WHAT TO PRODUCE
Retype, exactly as they stand, the lines from the start of the data to the line that contains "2, (.08, .085))", both ends included. Leave the pictures out.

GIVEN INFORMATION
** Begin **
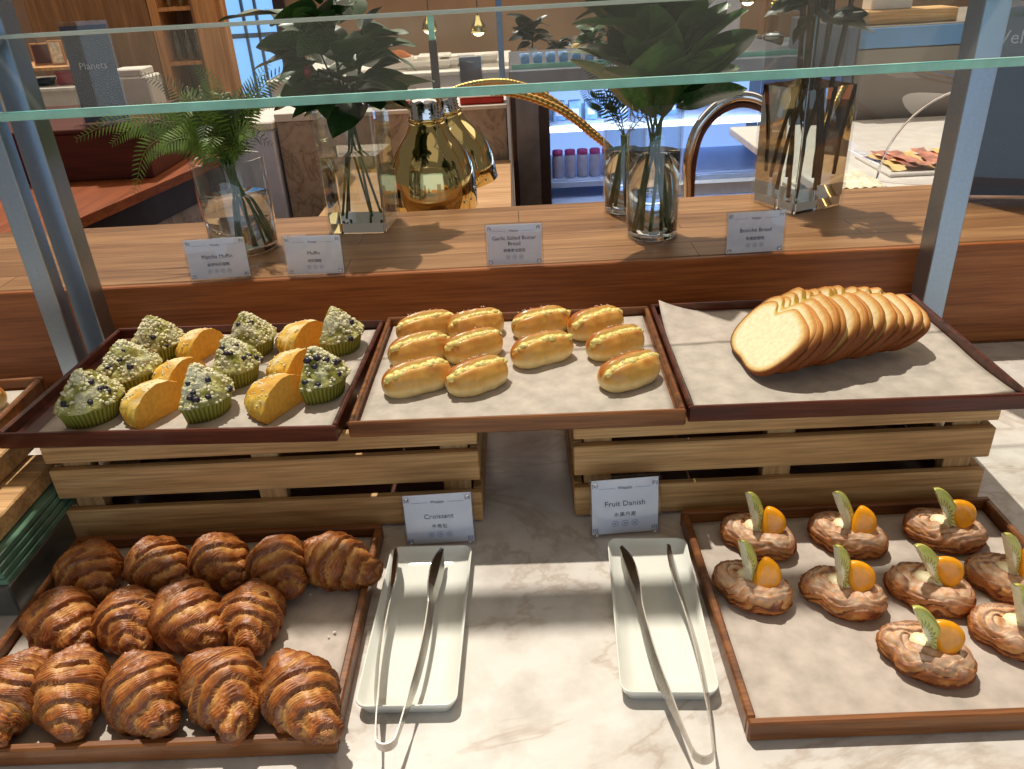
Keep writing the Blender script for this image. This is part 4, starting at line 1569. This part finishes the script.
def sign(x, y, z, rz, W, H, lines, label, mat='black', lean=3, base=(.06, .07)):
    t = thing('sign_stand', label, 'sign', (x, y, z), 0, None, (math.radians(-lean), 0, math.radians(rz)))
    MB().box(-W / 2, W / 2, -.006, -.003, .004, H, bev=.0006).build('front_plate', M['acrylic'], t)
    MB().box(-W / 2, W / 2, .003, .006, .004, H, bev=.0006).build('back_plate', M['acrylic'], t)
    MB().box(-W / 2 - base[0] * .2, W / 2 + base[0] * .2, -base[1], base[1], 0, .0038).build('sign_foot', M['acrylic'], t)
    c = MB().box(-W / 2 + .006, W / 2 - .006, -.0022, -.0012, .006, H - .012).build('insert', M[mat], t)
    for k, (s, zz, ln) in enumerate(lines):
        text_mesh('lettering', ln, s, M['sign_ink'], c, (0, -.0025, zz))
    return t


sign(-1.33, 2.70, .266, 10, .150, .305, [(.030, .175, 'Planets')], 'dark sign in a clear holder on the oxblood box at the left', 'navy')
sign(.965, 1.590, .1905, -14, .160, .365, [(.034, .30, 'Welcome')], 'dark sign in a clear holder on the ledge at the right edge of the photo', 'black', 2, (.08, .085))

t = thing('white_box', 'white box standing on the oxblood box behind the left sign', 'box', (-1.36, 2.98, .266))
MB().box(-.075, .075, 0, .12, 0, .11, bev=.006).build('box_body', M['white'], t)
MB().box(-.055, .055, 0.005, .115, .1102, .135, bev=.004).build('box_top', M['white'], t)

t = thing('white_pedestal', 'pale bluish white block between the ferns and the marble block', 'pedestal', (-.865, 2.62, Z_FLOOR))
MB().box(-.095, .090, 0, .30, 0, 1.13, bev=.006).build('pedestal_body', M['whiteblue'], t)
MB().box(-.10, .095, -.005, .305, 1.1302, 1.155, bev=.004).build('pedestal_cap', M['white'], t)
t = thing('marble_block', 'grey marble block left of the square vase, behind the ledge', 'block', (-.70, 2.64, Z_FLOOR))
MB().box(-.065, .070, 0, .42, 0, 1.15, bev=.003).build('block_body', M['marble_far'], t)
MB().box(-.067, .072, -.003, .42, 1.1502, 1.175, bev=.002).build('block_cap', M['white'], t)

t = thing('pass_counter', 'marble fronted counter behind the brass lamps', 'counter', (0, 3.10, 0))
MB().box(-.60, -.03, 0, .55, Z_FLOOR, .185).build('counter_front', M['marble_far'], t)
MB().box(-.61, -.025, -.01, .56, .1852, .20, bev=.002).build('counter_top', M['white'], t)
for x0, x1, lab in ((-.485, -.390, 'small red dish with a white rim left of the front brass lamp'), (-.200, -.035, 'long red dish behind the brass hoses')):
    t = thing('red_dish', lab, 'dish', ((x0 + x1) / 2, 3.16, .2003))
    hw = (x1 - x0) / 2
    MB().box(-hw, hw, -.045, .045, 0, .026, bev=.005).build('dish_body', M['red'], t)
    MB().box(-hw - .004, hw + .004, -.049, .049, .0262, .032, bev=.002).build('dish_rim', M['dish'], t)
    MB().blob((0, 0, .032), hw * .6, .035, .010, 6, 14).build('dish_food', M['dish'], t)
sign(-.165, 3.42, .2003, 4, .100, .150, [(.012, .12, 'Menu')], 'dark purple menu board on the marble fronted counter', 'navy', 2, (.02, .03))
t = thing('counter_guard', 'small glass guard with a dark post and a blue post on the marble fronted counter', 'glass guard', (0, 3.52, .2003))
MB().box(-.335, -.303, 0, .03, 0, .20, bev=.002).build('dark_post', M['fridge_dark'], t)
MB().box(-.052, -.028, 0, .03, 0, .34, bev=.002).build('blue_post', M['blue_metal'], t)
MB().box(-.58, -.054, .012, .018, .205, .295).build('guard_pane', M['pane'], t)
MB().box(-.58, -.054, .010, .020, .296, .301).build('pane_rim', M['brushed'], t)
MB().box(-.332, -.306, .004, .011, .2005, .30).build('pane_clip', M['pane_edge'], t)
t = thing('glass_tub', 'clear tub with pale contents beside the square vase leaves', 'tub', (-.445, 3.33, .2003))
MB().box(-.06, .06, -.05, .05, 0, .045, bev=.006).build('tub_body', M['acrylic'], t)
MB().blob((0, 0, .02), .045, .035, .015, 6, 12).build('tub_contents', M['linen'], t)
t = thing('black_bowl', 'low black bowl with a white inside at the left of the marble counter', 'bowl', (-.545, 3.26, .2003))
MB().lathe([(.0005, 0), (.03, 0), (.062, .022), (.064, .026), (.060, .025), (.028, .006), (.0005, .006)], 28).build('bowl_body', M['black'], t)
MB().lathe([(.0005, .0065), (.028, .0065), (.054, .0215), (.0005, .0225)], 24).build('bowl_contents', M['dish'], t)

# second row of counters
t = thing('buffet_island', 'pale buffet island with white dishes farther back', 'counter', (0, 4.35, 0))
MB().box(-1.25, -.02, 0, .9, Z_FLOOR, .17).build('island_body', M['white'], t)
MB().box(-1.27, 0, -.02, .92, .1702, .190, bev=.003).build('island_top', M['white'], t)
t = thing('red_food_tray', 'white tray filled with red food on the pale island', 'food tray', (-.62, 4.62, .1903))
MB().box(-.085, .085, -.10, .10, 0, .055, bev=.008).build('tray_body', M['dish'], t)
MB().blob((0, 0, .055), .075, .085, .035, 8, 18, 0, 4, .3).build('tray_food', M['terracotta'], t)
for k, (x, y, w_, d_, lab) in enumerate(((-.44, 4.52, .11, .055, 'long white platter in front on the pale island'), (-.43, 4.80, .085, .06, 'white platter behind the long one on the pale island'),
                                         (-.33, 4.55, .045, .05, 'small square white dish near the dark post of the counter guard'), (-.235, 4.6, .05, .05, 'square white dish right of the dark post'),
                                         (-.13, 4.66, .05, .05, 'square white dish behind the menu board'))):
    t = thing('white_dish', lab, 'dish', (x, y, .1903), 0, 'white dishes on the pale island')
    MB().box(-w_, w_, -d_, d_, 0, .012, bev=.004).build('dish_foot', M['dish'], t)
    MB().box(-w_ - .008, w_ + .008, -d_ - .008, d_ + .008, .0122, .045, bev=.006).build('dish_body', M['dish'], t)

# ================================================================== display fridge
t = thing('display_fridge', 'open display fridge with pale blue light behind the tall round vase', 'fridge', (0, 3.0, 0))
MB().box(-.010, .130, 0, .70, Z_FLOOR, .250, bev=.004).build('left_column', M['fridge_dark'], t)
MB().box(.008, .092, -.006, -.0005, -.80, .235, bev=.002).build('column_panel', M['fridge_steel'], t)
MB().box(1.02, 1.06, 0, .70, Z_FLOOR, .250, bev=.004).build('right_column', M['fridge_dark'], t)
MB().box(-.010, 1.06, 0, .70, .2502, .325, bev=.004).build('top_panel', M['fridge_steel'], t)
MB().box(.131, 1.019, .60, .69, -.30, .2498).build('lightbox_back', M['fridge_glow'], t)
MB().box(.131, 1.019, .0, .69, Z_FLOOR, -.301).build('lower_body', M['fridge_steel'], t)
MB().box(.131, 1.019, .02, .595, -.300, -.17).build('well_floor', M['fridge_in'], t)
for z0, y0 in ((-.115, .12), (.100, .10)):
    s = MB().box(.132, 1.018, y0, .595, z0, z0 + .012).build('shelf', M['fridge_in'], t)
    MB().box(.132, 1.018, y0 - .014, y0 - .001, z0 - .012, z0 + .008).build('shelf_light', M['tube_glow'] if z0 > 0 else M['fridge_in'], s)
MB().box(.60, 1.00, .05, .40, -.168, -.125, mat=None).build('white_grate', M['dish'], t)
for k in range(7):
    x = .165 + k * .049
    tt = thing('yogurt_jar', 'frosted jar with a pink lid on the fridge shelf', 'jar', (x, 3.18, -.1028), 0, 'pink lidded jars in the fridge')
    MB().lathe([(.0005, 0), (.020, 0), (.022, .004), (.022, .078), (.018, .088), (.0005, .088)], 20).build('jar_body', M['jar'], tt)
    MB().lathe([(.0005, .0882), (.021, .0882), (.021, .102), (.019, .106), (.0005, .108)], 20).build('jar_lid', M['pink'], tt)
for k in range(8):
    x = .175 + k * .062
    tt = thing('milk_pack', 'small pale blue pack on the upper fridge shelf', 'pack', (x, 3.20, .1123), 0, 'blue packs in the fridge')
    MB().box(-.024, .024, -.02, .02, 0, .072, bev=.003).build('pack_body', M['pack'], tt)
    MB().box(-.014, .014, -.0212, -.0202, .02, .045).build('pack_label', M['whiteblue'], tt)
for k in range(11):
    x = .05 + k * .047
    tt = tag(MB().lathe([(.0005, 0), (.014, 0), (.019, .045), (.0175, .045), (.013, .004), (.0005, .004)], 18).build('blue_cup', M['pack'], None, (x, 3.10, .3252)),
             'small blue cup standing in the row on top of the display fridge', 'cup', 'cups on top of the fridge')
t = thing('rim_guard', 'pale glass rim around the top of the display fridge', 'glass rim', (0, 3.03, .3252))
MB().box(0, 1.05, 0, .008, 0, .016).build('rim_strip', M['pane_edge'], t)

# ================================================================== steel counter with bowls behind the fridge
t = thing('steel_counter', 'stainless counter with bowls behind the display fridge', 'counter', (0, 4.25, 0))
MB().box(.05, 1.75, 0, .8, Z_FLOOR, .17).build('counter_body', M['brush_blue'], t)
MB().box(.04, 1.76, -.02, .82, .1702, .195, bev=.003).build('counter_top', M['brushed'], t)
for k, (x, y, r, lab) in enumerate(((.98, 4.38, .055, 'glass bowl at the left end of the bowls behind the fridge'), (1.10, 4.42, .06, 'glass bowl second from the left behind the fridge'),
                                    (1.23, 4.40, .058, 'glass bowl third from the left behind the fridge'), (1.36, 4.44, .055, 'glass bowl at the right end of the bowls, by the big square vase'))):
    tt = thing('glass_bowl', lab, 'bowl', (x, y, .1955), 0, 'glass bowls on the steel counter')
    MB().lathe([(.0005, 0), (r * .6, 0), (r * .92, .03), (r, .07), (r * .95, .07), (r * .86, .032), (r * .5, .006), (.0005, .006)], 28).build('bowl_body', M['bottle'], tt)
    MB().lathe([(.0005, .0065), (r * .5, .0065), (r * .82, .032), (r * .7, .045), (.0005, .05)], 24).build('bowl_contents', M['linen' if k % 2 else 'cheese'], tt)
    MB().lathe([(r * 1.02, .0702), (r * 1.08, .074), (r * .5, .085), (.0005, .088)], 28).build('bowl_lid', M['chrome'], tt)


def potted(x, y, z, pr, ph, n, L, seed, mat, lab, pot):
    tt = thing('potted_plant', lab, 'plant', (x, y, z), 0)
    r = random.Random(seed)
    MB().lathe([(.0005, 0), (pr * .7, 0), (pr, ph), (pr * .9, ph), (.0005, ph * .85)], 20).build('pot', M[pot], tt)
    MB().tube([(0, 0, ph * .8), (.004, 0, ph + L * .5), (0, 0, ph + L)], .005, 6).build('trunk', M['twig'], tt)
    for k in range(n):
        a = r.uniform(0, 2 * PI)
        put_leaf(tt, mat, Vector((.01 * math.cos(a), .01 * math.sin(a), ph + r.uniform(.2, 1) * L)), Vector((math.cos(a), math.sin(a), r.uniform(-.2, .9))), r.uniform(.6, 1.1) * L, r)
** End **
SOLUTION
Keep writing the Blender script for this image. This is part 4, starting at line 1569. This part finishes the script.
def sign(x, y, z, rz, W, H, lines, label, mat='black', lean=3, base=(.06, .07)):
    t = thing('sign_stand', label, 'sign', (x, y, z), 0, None, (math.radians(-lean), 0, math.radians(rz)))
    MB().box(-W / 2, W / 2, -.006, -.003, .004, H, bev=.0006).build('front_plate', M['acrylic'], t)
    MB().box(-W / 2, W / 2, .003, .006, .004, H, bev=.0006).build('back_plate', M['acrylic'], t)
    MB().box(-W / 2 - base[0] * .2, W / 2 + base[0] * .2, -base[1], base[1], 0, .0038).build('sign_foot', M['acrylic'], t)
    c = MB().box(-W / 2 + .006, W / 2 - .006, -.0022, -.0012, .006, H - .012).build('insert', M[mat], t)
    for k, (s, zz, ln) in enumerate(lines):
        text_mesh('lettering', ln, s, M['sign_ink'], c, (0, -.0025, zz))
    return t


sign(-1.33, 2.70, .266, 10, .150, .305, [(.030, .175, 'Planets')], 'dark sign in a clear holder on the oxblood box at the left', 'navy')
sign(.965, 1.590, .1905, -14, .160, .365, [(.034, .30, 'Welcome')], 'dark sign in a clear holder on the ledge at the right edge of the photo', 'black', 2, (.08, .085))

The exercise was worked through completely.